When I got to the mast, Ronnie had begun to release the main halyard, dropping the sail completely – the only sail we had left flying. I climbed onto the sail and began lashing it to the boom. Ronnie and Yann also climbed onto the sail while Yves, Vlad and Pépêche threw lines to us and we tied them off. We were now side-on to the waves and wind, in a very vulnerable position.

Looking back at Bruno on the helm, the waves were the biggest I had ever seen, even at the movies. The windage of the hulls and wing mast was great enough to leave our windward hull suspended as an enormous wave passed beneath us. Thick spray burst through the trampoline engulfing us all. When it blew clear, the hull was still suspended in the screaming wind. We were not in a good position if she had gone over.

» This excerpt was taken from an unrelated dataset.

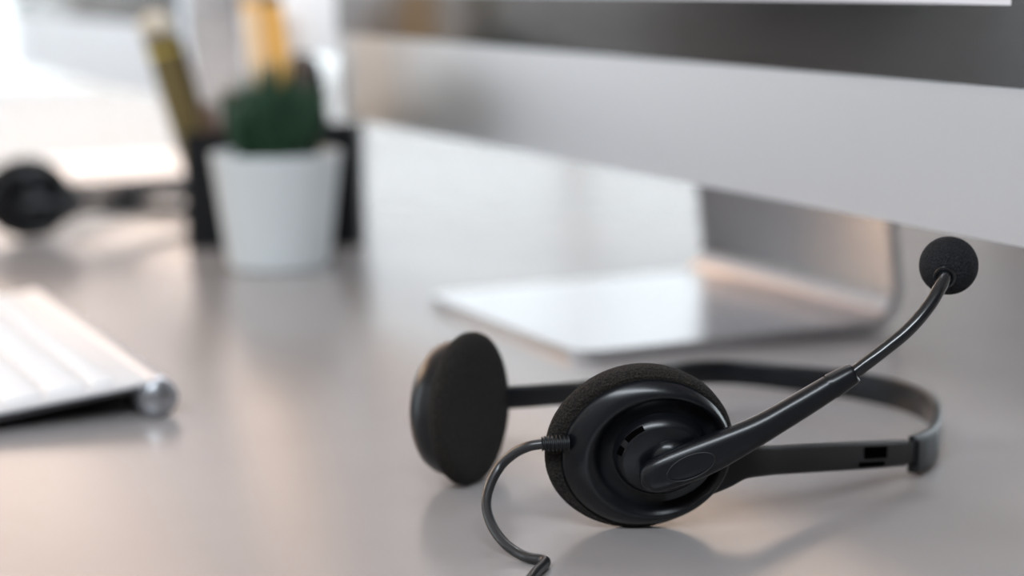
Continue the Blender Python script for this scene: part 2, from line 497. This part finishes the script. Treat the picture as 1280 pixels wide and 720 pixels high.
# ------------------------------------------------------------------ headset
def headset(boom_fold=False, cable=True, label='', root_loc=(0.09, 0.76, 0)):
    RL = Vector(root_loc)
    root = thing('headset', label, 'headset', RL)
    def L(name, bm, m_, angle=40, parent=root):
        bmesh.ops.translate(bm, verts=bm.verts, vec=-RL)
        return link(name, bm, m_, parent, angle=angle)
    # ---- near cup, its outer face leaning down towards the camera
    y_, p_ = math.radians(6), math.radians(18)
    fr = Frame(V(.0431, .683, .0296), (math.sin(y_) * math.cos(p_), -math.cos(y_) * math.cos(p_), -math.sin(p_)))
    fr.o -= RL
    def RO(name, f_, prof, m_, angle=40, parent=root): return rings_obj(name, f_, prof, m_, parent, angle=angle)
    RO('ear_cushion', fr, [(0, 0, .5, .5, -8), (0, 0, 12, 12, -8.6), (0, 0, 21, 21, -9.6), (0, 0, 27, 27, -9.4), (0, 0, 30.5, 30.5, -7.6), (0, 0, 32.3, 31.4, -5), (0, 0, 32.8, 31.8, -2),
                           (.4, 0, 32.3, 31.3, -.3), (1.0, -.2, 31.0, 30.2, .9), (1.6, -.4, 28, 27.5, .5), (1.6, -.4, 26, 25.5, -3)], M['foam'])
    hs = [(2.3, -.6, 27, 27, -3), (2.0, -.6, 28.9, 28.6, -1), (2.0, -.6, 29.5, 29.2, .1), (2.1, -.6, 29.6, 29.2, .8), (2.8, -.4, 28.7, 28.5, 2.2), (4.0, -.1, 27.1, 27.0, 4.0),
          (5.2, .2, 25.6, 25.3, 5.3), (5.7, .4, 24.5, 24.0, 5.7), (5.8, .4, 23.8, 23.3, 5.4), (6.6, .4, 21.6, 21.6, 2.8), (6.8, .1, 20.6, 20.2, 1.2), (7, -.2, 17.0, 16.2, .8), (7, -.2, 10, 10, .8)]
    shell = RO('ear_cup', fr, hs, M['plastic'], 50)
    RO('cup_hub', fr, [(7, -.2, 16.7, 15.7, .4), (7, -.2, 16.4, 15.3, 3.0), (7, -.2, 16.0, 14.9, 4.1), (7.1, -.2, 14.2, 13.2, 6.0), (7.1, -.2, 13.6, 12.6, 6.25), (7.1, -.2, 3, 3, 6.4)], M['plastic'], 50)
    hub = (7.0, -.2)
    # vent slots on the bevel of the hub
    for a0, a1 in ((118, 147), (158, 171)):
        bm = bmesh.new(); rings = []
        for k in range(7):
            a = math.radians(a0 + (a1 - a0) * k / 6); c, s = math.cos(a), math.sin(a)
            rings.append([fr.p(hub[0] + c * 15.2, hub[1] + s * 14.1, 4.2) + RL, fr.p(hub[0] + c * 16.05, hub[1] + s * 14.95, 4.5) + RL,
                          fr.p(hub[0] + c * 14.6, hub[1] + s * 13.55, 5.85) + RL, fr.p(hub[0] + c * 14.2, hub[1] + s * 13.2, 5.2) + RL])
        loft(bm, rings)
        L('vent_slot', bm, M['void'])
    # ---- boom: pivot ball, paddle, collar, tube, ring, foam ball
    pv = Vector((0.0530, 0.6770, 0.0291)) - RL
    bpiv = Frame(pv, fr.n)
    boom = RO('microphone_boom', bpiv, [(0, 0, 6.6, 6.6, -3), (0, 0, 6.4, 6.4, .2), (0, 0, 5.7, 5.7, 1.6), (0, 0, 4.2, 4.2, 2.9), (0, 0, 2.2, 2.2, 3.6), (0, 0, .2, .2, 3.8)], M['plastic'])
    pad = [(42.8, 674.8, 20.9, .6, .6), (43.5, 674.5, 21.1, 3.0, 1.6), (44.8, 674.3, 21.7, 4.6, 2.6), (47.1, 673.8, 22.8, 5.7, 3.3), (50.6, 673.5, 24.4, 6.3, 3.7), (56.1, 673.5, 26.6, 6.65, 3.9), (64.2, 673.5, 29.8, 6.6, 4.0), (72.3, 673.5, 33.5, 6.0, 4.1),
           (80.4, 673.5, 37.5, 5.2, 4.1), (88.6, 674.1, 41.9, 4.7, 4.1), (96.8, 674.5, 46.7, 4.5, 4.1), (107.0, 675.5, 52.7, 4.2, 4.0)]
    def sections(bm, pts, n=22, e=2.4, cap1=True):
        pts = crom(pts, 5); rings = []
        for i, p in enumerate(pts):
            P = mm(*p[:3]); A = mm(*pts[max(i - 1, 0)][:3]); B = mm(*pts[min(i + 1, len(pts) - 1)][:3])
            t = (B - A).normalized()
            d = V(0, -1, 0); d = (d - t * d.dot(t)).normalized(); w = d.cross(t)
            rg = []
            for k in range(n):
                a = 2 * math.pi * k / n; c, s = math.cos(a), math.sin(a)
                c = math.copysign(abs(c) ** (2 / e), c); s = math.copysign(abs(s) ** (2 / e), s)
                rg.append(P + (w * c * p[3] + d * s * p[4]) / 1000)
            rings.append(rg)
        loft(bm, rings)
    bm = bmesh.new(); sections(bm, pad)
    paddle = L('boom_arm', bm, M['plastic'], 60, boom)
    # oval inlay groove and raised oval
    of = mm(59.6, 669.6, 27.1)
    t = (mm(72.3, 673.5, 33.5) - mm(47.1, 673.5, 22.8)).normalized(); d = V(0, -1, 0); d = (d - t * d.dot(t)).normalized(); w = d.cross(t)
    bm = bmesh.new()
    path = []
    for k in range(41):
        a = 2 * math.pi * k / 40
        x, y = 8.6 * math.cos(a), 3.9 * math.sin(a)
        s_ = abs(y) / 6.6
        dep = -4.0 * (1 - s_ ** 2.4) ** (1 / 2.4) + 4.0
        path.append(of + (t * x + w * y) / 1000 - d * dep / 1000)
    tube(bm, path, 0.00035, 8, False)
    L('oval_inlay', bm, M['plastic_matte'], 60, boom)
    bm = bmesh.new(); sections(bm, [(107.0, 675.5, 52.7, 3.6, 3.5), (107.7, 675.6, 53.0, 3.6, 3.5)]); sections(bm, [(107.6, 675.6, 53.0, 4.2, 4.0), (108.1, 675.6, 53.3, 4.35, 4.1), (114.2, 676.5, 56.7, 3.7, 3.6), (114.8, 676.6, 57.0, 3.2, 3.2)])
    L('boom_collar', bm, M['plastic'], 35, boom)
    tb = crom([(112.4, 676.5, 55.5), (116.1, 676.5, 58.0), (121.2, 676.5, 61.9), (127.0, 677.5, 66.1), (132.3, 678.5, 70.1), (137.1, 680.0, 74.5), (141.8, 682.5, 79.5), (145.4, 685.5, 84.2), (148.1, 689.5, 87.3), (149.9, 694.5, 89.1)], 6)
    bm = bmesh.new(); tube(bm, [mm(*p) for p in tb], 0.0023, 20)
    L('boom_tube', bm, M['gloss'], 60, boom)
    bc = mm(151.5, 699.5, 90.0)
    bn = (mm(148.2, 690.1, 87.3) - bc).normalized()
    bf = Frame(bc - RL, bn)
    prof = []
    for k in range(19):
        a = math.radians(-88 + 176 * k / 18)
        rr = 10.15 * math.cos(a)
        prof.append((0, 0, rr, rr, 10.15 * math.sin(a)))
    mic = RO('microphone_foam', bf, prof, M['foam_mic'], 60, boom)
    rf = [(0, 0, 2.4, 2.4, 8.8), (0, 0, 3.9, 3.9, 8.8), (0, 0, 4.0, 4.0, 9.9), (0, 0, 3.7, 3.7, 10.6), (0, 0, 3.0, 3.0, 10.7), (0, 0, 2.5, 2.5, 10.2)]
    RO('microphone_collar', bf, rf, M['plastic'], 40, boom)
    # ---- near arm: flared yoke plus sleeve
    bm = bmesh.new()
    arm = [(54, 693.5, 20.5, 8, 1.2, .9), (60, 691.5, 20.6, 9.2, 1.5, .9), (66, 690.0, 20.8, 9.0, 1.7, 1.2), (72.5, 690.0, 21.6, 7.5, 1.9, 1.5), (79.5, 692.6, 22.8, 6.1, 2.1, 1.7), (86, 697.0, 22.0, 5.5, 2.2, 1.8), (94, 704, 20.6, 5.3, 2.2, 1.8),
           (106, 713.8, 18.6, 5.3, 2.2, 1.8), (118.6, 724.5, 16.3, 5.3, 2.2, 1.8), (133, 737, 13.6, 5.2, 2.2, 1.8), (146.4, 749, 11.2, 5.0, 2.1, 1.6)]
    strip(bm, [tuple(c / 1000 for c in p) for p in crom(arm, 4)])
    near_arm = L('arm', bm, M['plastic'], 50)
    # window and notch in the sleeve
    def on_arm(f, dz, off):
        a, b = V(118.6, 724.5, 16.3), V(146.4, 749, 11.2)
        t_ = (b - a).normalized(); side = V(t_.y, -t_.x, 0).normalized()
        return (a + (b - a) * f + V(0, 0, dz) + side * off) / 1000
    for (f0, f1, za, zb) in ((.30, .66, -1.0, 3.6), (.22, .62, -4.0, -2.2)):
        bm = bmesh.new()
        rings = []
        for f in (f0, f1):
            rings.append([on_arm(f, za, 1.0), on_arm(f, zb, 1.0), on_arm(f, zb, 2.5), on_arm(f, za, 2.5)])
        loft(bm, rings)
        L('size_window', bm, M['void'], 30, near_arm)
    # slider between sleeve and headband
    bm = bmesh.new()
    sl = [(145, 747.6, 11.4, 3.9, 1.2, .6), (150, 753, 10.6, 4.2, 1.3, .6), (155, 760, 10.0, 4.2, 1.3, .6)]
    strip(bm, [tuple(c / 1000 for c in p) for p in crom(sl, 3)])
    L('slider', bm, M['plastic_matte'])
    # ---- headband
    hb = [(150.5, 753.5, 10.4, 6.2, 1.5, 1), (156, 761.5, 9.9, 6.1, 1.6, 1.2), (162.5, 774, 9.6, 6.0, 1.6, 1.2), (168.5, 792, 9.9, 6.1, 1.6, 1.2), (172.0, 812, 10.3, 6.3, 1.6, 1.2), (171.5, 832, 10.8, 6.4, 1.6, 1.2), (166, 849, 11.1, 6.4, 1.6, 1.2),
          (156, 864.5, 11.1, 6.3, 1.6, 1.2), (140.6, 881, 10.9, 6.0, 1.6, 1.2), (121.5, 893, 10.9, 5.8, 1.6, 1.2), (107, 897, 11.8, 5.7, 1.6, 1.2), (93, 896, 13, 5.6, 1.6, 1.2), (77, 884, 15.2, 5.5, 1.6, 1.2), (62, 864, 17.6, 5.4, 1.6, 1.2), (56, 855, 18.7, 5.2, 1.6, 1.2)]
    bm = bmesh.new(); strip(bm, [tuple(c / 1000 for c in p) for p in crom(hb, 5)])
    L('headband', bm, M['plastic'], 50)
    # clip that grips the slider at the band's near end
    bm = bmesh.new()
    cl = [(151.5, 754.9, 8.4, 6.5, 2.4, 1.0), (155.5, 761.0, 8.0, 6.7, 2.6, 1.1), (160, 769.5, 7.9, 6.6, 2.5, 1.1), (163.0, 776, 8.1, 6.2, 2.2, 1.1)]
    strip(bm, [tuple(c / 1000 for c in p) for p in crom(cl, 4)])
    L('band_clip', bm, M['plastic_matte'], 40)
    bm = bmesh.new()
    cl = [(63, 865.5, 15.4, 6.5, 2.4, 1.0), (58, 857.5, 16.4, 6.6, 2.5, 1.0), (53, 850.5, 17.4, 6.3, 2.2, 1.0)]
    strip(bm, [tuple(c / 1000 for c in p) for p in crom(cl, 4)])
    L('band_clip', bm, M['plastic_matte'], 40)
    # ---- far arm
    bm = bmesh.new()
    fa = [(55, 853, 18.7, 4.5, 1.9, 1.5), (41, 830, 21.5, 4.6, 2.0, 1.5), (25.2, 806, 24.3, 4.6, 2.0, 1.5), (11, 791, 26.5, 4.6, 2.0, 1.5), (-1, 781, 28.0, 4.6, 2.0, 1.5), (-14, 774.0, 28.8, 5.2, 2.0, 1.5), (-26, 770, 29, 6.5, 2.0, 1.5), (-33, 768, 29, 7.5, 1.8, 1.4)]
    strip(bm, [tuple(c / 1000 for c in p) for p in crom(fa, 4)])
    far_arm = L('arm', bm, M['plastic'], 50)
    bm = bmesh.new()
    a, b = V(1, 782.6, 27.9), V(19, 799, 25.3)
    side = V((b - a).y, -(b - a).x, 0).normalized()
    rings = []
    for f in (0, 1):
        q = a + (b - a) * f
        rings.append([(q + side * s_ + V(0, 0, z)) / 1000 for s_, z in ((1.2, -1.6), (1.2, 1.6), (2.1, 1.6), (2.1, -1.6))])
    loft(bm, rings)
    L('size_window', bm, M['void'], 30, far_arm)
    # ---- far cup, foam side turned to the right
    ya = math.radians(63)
    ff = Frame(V(-.0143, .757, .0289) - RL, (math.sin(ya), -math.cos(ya), 0.03))
    RO('ear_cushion', ff, [(0, 0, 24, 24, -5), (0, 0, 28, 28, -5), (0, 0, 29.3, 29.1, -3.8), (0, 0, 29.6, 29.2, -2.2), (0, 0, 29.0, 28.7, -0.8), (0, 0, 26.5, 26.2, .6), (0, 0, 22, 22, 1.0), (0, 0, 12, 12, .6), (0, 0, .5, .5, .3)], M['foam'])
    RO('ear_cup', ff, [(0, 0, 23, 23, -3.5), (0, 0, 26.3, 26.3, -3.8), (0, 0, 26.5, 26.5, -6), (0, 0, 26.3, 26.3, -9), (0, 0, 25.6, 25.6, -12), (0, 0, 24.2, 24.2, -14.6), (0, 0, 22.0, 22.0, -16.6), (0, 0, 21, 21, -16.9), (0, 0, 20, 20, -15.8), (0, 0, 14, 14, -14), (0, 0, 13, 13, -16.5), (0, 0, .5, .5, -17)], M['plastic'], 45)
    # ---- cable
    if cable:
        cb = crom([(9.6, 675.5, 34.5), (5.1, 676.3, 33.6), (0, 679.0, 30.6), (-5.0, 680.0, 25.8), (-8.6, 676.0, 20.1), (-9.8, 671.0, 14.5), (-7.9, 665.0, 9.1), (-3.9, 659.0, 4.9), (0.6, 654.6, 2.6), (4.6, 650.5, 2.0), (8.2, 648.5, 2.0), (9.6, 646.0, 2.0), (8.6, 641.5, 2.0),
                   (6.2, 634.0, 2.0), (3.5, 622.0, 2.0), (0.0, 600.0, 2.0), (-6, 560, 2.0), (-22, 500, 2.0), (-30, 430, 2.0), (-12, 350, 2.0), (30, 280, 2.0)], 6)
        bm = bmesh.new(); tube(bm, [mm(*p) for p in cb], 0.0018, 14)
        L('cable', bm, M['cable'], 60)
        bm = bmesh.new(); pts = []; rs = []
        for k in range(29):
            f = k / 28
            pts.append(mm(18.6, 675.9, 34.7).lerp(mm(9.3, 675.5, 34.5), f)); rs.append((2.75 - .35 * f + (.22 if k % 4 < 2 else -.22)) / 1000)
        tube(bm, pts, rs, 18)
        L('strain_relief', bm, M['plastic_matte'], 30)
    if boom_fold:
        # swing the boom round its pivot until it lies along the arm
        rot = Matrix.Rotation(math.radians(27), 4, fr.n)
        mt = Matrix.Translation(pv) @ rot.inverted() @ Matrix.Translation(-pv)
        boom.matrix_local = mt
    return root
headset(label='black headset with foam ear cushions and raised microphone boom in the foreground')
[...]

We finished lashing down the sail and scurried back to the cockpit. We were getting close to that 70 to 80 knots of wind that can flip one of these boats at the dock. Our next step would have been to flood the hulls with water making the boat heavier and hopefully more stable. We put off this option for as long as possible because of the effort involved in getting the water out again, and because of the extra stress the added weight gives to the structure. “We have to get away from this system,” yelled Gilles.

With the boat parked I went below to try and send off a report via email. The noise of the waves breaking over the boat was indescribable. As was the motion. I kept getting thrown about the cabin and was wondering if it was all worth it when suddenly I received an email of encouragement from my sister and niece. It’s amazing how a few words of encouragement can change your world.

The note also brought a sudden twinge of homesickness. I had been away for too long already. For the next 18 hours we huddled in the dark, cold bilges of our craft. The sounds of the screaming winds and roaring seas left us bracing ourselves against nature’s anger and fury. Our lifeline was being battered and we heavily contemplated our fate and the possible end to our journey.

Orange knocked a week off the previous best Jules Verne time set by Sport Elec. Photo: Gilles Martin-Raget

Towards a new dawn

During the radio chat session with mission control Bruno reported: “We’ll not forget Friday night in a hurry. It’s not every day you find yourself under bare poles on a 33m boat. Even the crew that have done The Race have never seen that before. We shortened sail until there was nothing at all. None of this stopped us from making 20-plus knots with just the mast! What surprised us most was the force of the sea. We managed to have a life raft torn away from the aft beam overnight!”

We can see the waves coming about 500-700m off. We take avoiding action, which turns out not to work and we find ourselves at the foot of a wall of water. Speed, no speed, go through it, cut across it? You have to make your mind up quickly. Once you have decided what you’re going to do, there’s no going back on it.

At mid-morning on 24 March, on our 22nd day at sea, we broke free of that storm, some 1,000 miles south of the Kerguelen Islands, and resumed our course to the south-east, towards a new dawn and a new day. During the storm I remember saying ‘for every tough day at sea, there are at least five great days in return’. Well, just then we were ready to cash in.

The boys made it round in 64 days 8 hours 37 minutes 24 seconds, taking a week out of the previous best time by Sport Elec five years previously. In 2017, Joyon got round in an almost incredible 40 days 23 hours 30 minutes 30 seconds in the trimaran IDEC Sport.